◆ Given information
☆ ☆ ☆
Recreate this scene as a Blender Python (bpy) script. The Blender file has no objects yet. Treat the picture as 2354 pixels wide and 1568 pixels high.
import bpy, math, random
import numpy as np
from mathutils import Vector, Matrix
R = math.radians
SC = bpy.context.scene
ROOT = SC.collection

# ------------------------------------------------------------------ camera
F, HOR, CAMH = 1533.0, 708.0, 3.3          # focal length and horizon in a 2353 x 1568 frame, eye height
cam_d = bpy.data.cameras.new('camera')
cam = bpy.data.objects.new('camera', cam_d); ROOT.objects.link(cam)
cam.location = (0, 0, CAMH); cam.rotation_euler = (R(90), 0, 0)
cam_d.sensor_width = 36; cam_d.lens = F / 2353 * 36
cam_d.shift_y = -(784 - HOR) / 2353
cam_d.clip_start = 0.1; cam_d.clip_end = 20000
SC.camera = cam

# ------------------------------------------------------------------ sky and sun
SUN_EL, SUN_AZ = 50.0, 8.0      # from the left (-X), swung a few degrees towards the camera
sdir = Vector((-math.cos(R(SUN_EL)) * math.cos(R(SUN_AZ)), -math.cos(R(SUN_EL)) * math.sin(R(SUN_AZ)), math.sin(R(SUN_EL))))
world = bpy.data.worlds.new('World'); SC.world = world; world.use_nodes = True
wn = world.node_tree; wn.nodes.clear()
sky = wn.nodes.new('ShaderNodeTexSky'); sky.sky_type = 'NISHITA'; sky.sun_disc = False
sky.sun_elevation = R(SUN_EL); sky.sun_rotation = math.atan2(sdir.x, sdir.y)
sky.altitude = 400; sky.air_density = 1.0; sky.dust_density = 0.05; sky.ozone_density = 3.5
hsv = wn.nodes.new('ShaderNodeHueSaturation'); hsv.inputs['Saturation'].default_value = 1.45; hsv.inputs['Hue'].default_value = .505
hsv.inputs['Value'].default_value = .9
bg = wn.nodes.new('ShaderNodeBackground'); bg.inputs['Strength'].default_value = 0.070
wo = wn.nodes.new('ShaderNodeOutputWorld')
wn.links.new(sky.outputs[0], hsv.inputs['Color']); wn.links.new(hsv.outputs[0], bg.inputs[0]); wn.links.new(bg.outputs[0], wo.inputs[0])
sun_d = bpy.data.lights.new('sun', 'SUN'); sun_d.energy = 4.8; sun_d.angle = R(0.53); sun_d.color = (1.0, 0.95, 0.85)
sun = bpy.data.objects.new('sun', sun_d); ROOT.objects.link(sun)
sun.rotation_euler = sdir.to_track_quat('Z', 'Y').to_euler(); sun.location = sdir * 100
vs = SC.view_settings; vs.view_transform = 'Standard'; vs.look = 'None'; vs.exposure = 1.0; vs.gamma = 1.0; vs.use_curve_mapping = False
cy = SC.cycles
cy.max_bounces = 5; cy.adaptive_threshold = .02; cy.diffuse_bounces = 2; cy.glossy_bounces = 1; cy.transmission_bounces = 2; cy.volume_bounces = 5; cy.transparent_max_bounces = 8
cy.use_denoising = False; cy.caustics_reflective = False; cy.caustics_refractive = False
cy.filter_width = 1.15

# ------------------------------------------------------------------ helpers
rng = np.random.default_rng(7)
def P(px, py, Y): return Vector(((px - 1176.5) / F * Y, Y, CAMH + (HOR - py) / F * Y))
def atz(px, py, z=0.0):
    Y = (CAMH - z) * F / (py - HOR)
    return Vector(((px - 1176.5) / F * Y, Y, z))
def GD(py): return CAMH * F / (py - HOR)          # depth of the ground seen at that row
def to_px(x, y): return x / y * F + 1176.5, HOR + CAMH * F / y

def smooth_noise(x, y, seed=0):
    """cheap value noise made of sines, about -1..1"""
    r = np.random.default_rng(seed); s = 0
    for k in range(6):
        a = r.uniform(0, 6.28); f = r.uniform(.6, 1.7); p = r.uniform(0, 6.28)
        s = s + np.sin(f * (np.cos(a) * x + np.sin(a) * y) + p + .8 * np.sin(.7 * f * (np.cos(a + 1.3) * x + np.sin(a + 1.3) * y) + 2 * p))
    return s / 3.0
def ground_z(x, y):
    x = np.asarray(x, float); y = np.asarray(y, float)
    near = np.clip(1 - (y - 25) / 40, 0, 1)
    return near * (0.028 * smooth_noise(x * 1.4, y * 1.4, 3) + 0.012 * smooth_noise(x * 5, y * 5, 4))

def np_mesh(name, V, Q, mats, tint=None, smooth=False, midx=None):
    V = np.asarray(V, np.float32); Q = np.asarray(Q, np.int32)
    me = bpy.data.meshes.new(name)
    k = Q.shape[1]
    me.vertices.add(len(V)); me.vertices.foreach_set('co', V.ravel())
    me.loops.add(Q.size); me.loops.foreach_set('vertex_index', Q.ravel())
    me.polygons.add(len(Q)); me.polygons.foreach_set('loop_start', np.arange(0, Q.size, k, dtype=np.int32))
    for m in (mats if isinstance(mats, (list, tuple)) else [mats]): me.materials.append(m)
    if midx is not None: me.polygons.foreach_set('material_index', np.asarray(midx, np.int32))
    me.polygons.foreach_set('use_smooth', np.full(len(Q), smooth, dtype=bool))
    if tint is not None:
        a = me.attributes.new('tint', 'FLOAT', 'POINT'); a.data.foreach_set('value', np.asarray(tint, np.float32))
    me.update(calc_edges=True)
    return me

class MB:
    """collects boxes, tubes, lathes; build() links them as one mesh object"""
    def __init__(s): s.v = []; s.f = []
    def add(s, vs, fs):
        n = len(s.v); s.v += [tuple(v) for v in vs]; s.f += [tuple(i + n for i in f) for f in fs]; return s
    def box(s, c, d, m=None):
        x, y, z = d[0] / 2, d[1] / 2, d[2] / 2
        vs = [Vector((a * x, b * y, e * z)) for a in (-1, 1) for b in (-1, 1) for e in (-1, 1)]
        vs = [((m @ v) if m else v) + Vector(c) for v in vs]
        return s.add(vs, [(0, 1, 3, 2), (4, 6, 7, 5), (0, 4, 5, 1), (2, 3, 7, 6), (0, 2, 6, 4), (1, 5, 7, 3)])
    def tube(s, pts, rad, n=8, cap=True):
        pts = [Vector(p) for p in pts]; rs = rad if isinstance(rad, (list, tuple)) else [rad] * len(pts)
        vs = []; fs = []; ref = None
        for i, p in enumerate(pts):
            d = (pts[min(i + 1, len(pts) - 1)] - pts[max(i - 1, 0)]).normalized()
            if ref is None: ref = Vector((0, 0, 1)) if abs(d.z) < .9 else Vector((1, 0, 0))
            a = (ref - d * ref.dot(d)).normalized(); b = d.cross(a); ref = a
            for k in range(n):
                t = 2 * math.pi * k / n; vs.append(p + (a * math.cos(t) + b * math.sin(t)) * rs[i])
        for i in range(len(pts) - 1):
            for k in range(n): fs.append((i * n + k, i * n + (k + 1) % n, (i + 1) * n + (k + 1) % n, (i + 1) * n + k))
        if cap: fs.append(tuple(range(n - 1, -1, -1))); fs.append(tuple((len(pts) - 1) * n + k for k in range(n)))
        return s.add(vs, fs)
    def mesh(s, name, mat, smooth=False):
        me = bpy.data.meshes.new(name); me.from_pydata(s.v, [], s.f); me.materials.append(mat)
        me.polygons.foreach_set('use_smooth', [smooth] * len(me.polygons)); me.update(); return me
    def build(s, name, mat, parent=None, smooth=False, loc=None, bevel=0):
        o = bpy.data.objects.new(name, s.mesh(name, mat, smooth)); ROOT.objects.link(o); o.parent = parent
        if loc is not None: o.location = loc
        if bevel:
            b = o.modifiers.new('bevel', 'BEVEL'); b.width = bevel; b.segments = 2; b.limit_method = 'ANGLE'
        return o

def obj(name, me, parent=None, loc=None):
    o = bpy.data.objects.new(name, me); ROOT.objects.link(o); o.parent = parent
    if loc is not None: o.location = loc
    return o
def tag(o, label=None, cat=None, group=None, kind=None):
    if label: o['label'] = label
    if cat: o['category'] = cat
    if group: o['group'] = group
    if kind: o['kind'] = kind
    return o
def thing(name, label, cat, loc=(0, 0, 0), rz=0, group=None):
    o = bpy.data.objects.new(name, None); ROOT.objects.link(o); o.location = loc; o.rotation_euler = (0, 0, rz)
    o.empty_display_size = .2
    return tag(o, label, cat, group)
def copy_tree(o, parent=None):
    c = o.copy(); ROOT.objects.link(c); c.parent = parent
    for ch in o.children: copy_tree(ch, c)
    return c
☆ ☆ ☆
◆ Given task
Quote exactly the lines running from the start of the listing above through the line where "SC.camera = cam" is found, and output no other lines.

◆ Answer
Recreate this scene as a Blender Python (bpy) script. The Blender file has no objects yet. Treat the picture as 2354 pixels wide and 1568 pixels high.
import bpy, math, random
import numpy as np
from mathutils import Vector, Matrix
R = math.radians
SC = bpy.context.scene
ROOT = SC.collection

# ------------------------------------------------------------------ camera
F, HOR, CAMH = 1533.0, 708.0, 3.3          # focal length and horizon in a 2353 x 1568 frame, eye height
cam_d = bpy.data.cameras.new('camera')
cam = bpy.data.objects.new('camera', cam_d); ROOT.objects.link(cam)
cam.location = (0, 0, CAMH); cam.rotation_euler = (R(90), 0, 0)
cam_d.sensor_width = 36; cam_d.lens = F / 2353 * 36
cam_d.shift_y = -(784 - HOR) / 2353
cam_d.clip_start = 0.1; cam_d.clip_end = 20000
SC.camera = cam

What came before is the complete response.